Successful entrepreneurs realize they must do things differently. When you are committed, you control your income and your outcomes by the choices and actions you choose to take.
Your Excellerator Assignment :
Notice if you’re blaming others (or the economy) and identify your responsibility for your outcomes. Change up the way you react to situations and look for alternative solutions. Fully implement those solutions.
Invest in yourself. Whether it is reading a self improvement book each day, attending a workshop, or improving your knowledge base, feed your mind and invest in yourself. An investment in you is an investment in your business, your clients, your relationships and your life.

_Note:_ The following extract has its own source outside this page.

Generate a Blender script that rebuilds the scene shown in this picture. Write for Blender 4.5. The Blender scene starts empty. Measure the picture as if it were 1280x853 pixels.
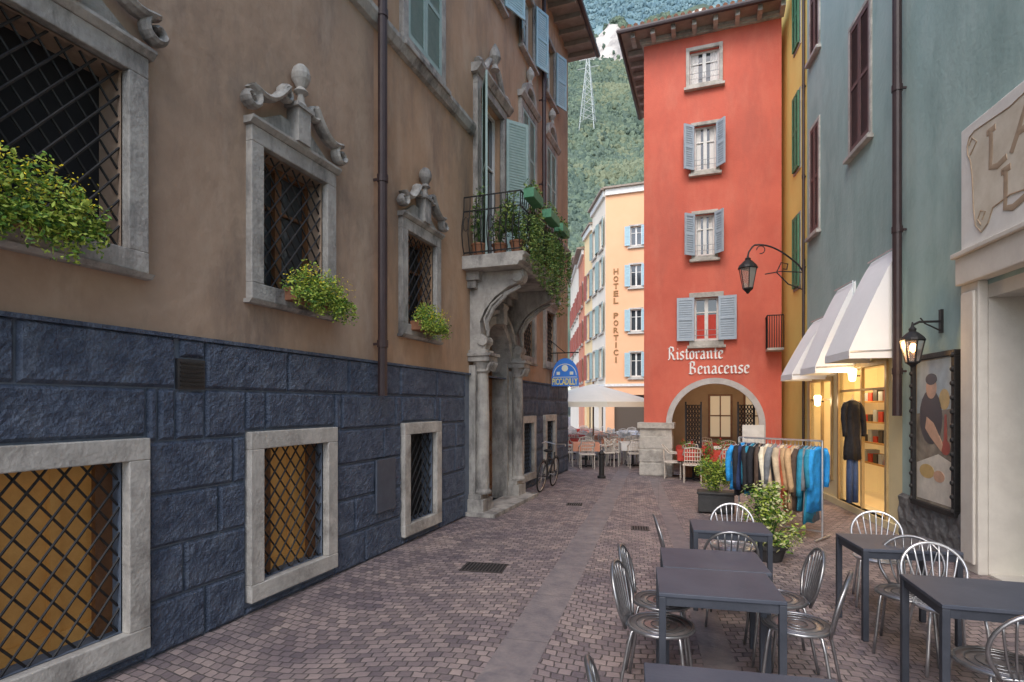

Eighty percent of success is about showing up. Make a list on how you are (or are not) showing up in your business each day. Do you get distracted playing solitaire on the computer during the day or take too many personal phone calls? Set boundaries for yourself and others and/or reshape the way you work so you’re fully present.
A minimum of each quarter, revisit this assignment and check your progress. Often times it only takes a little shift in any one of these areas to start changing your results.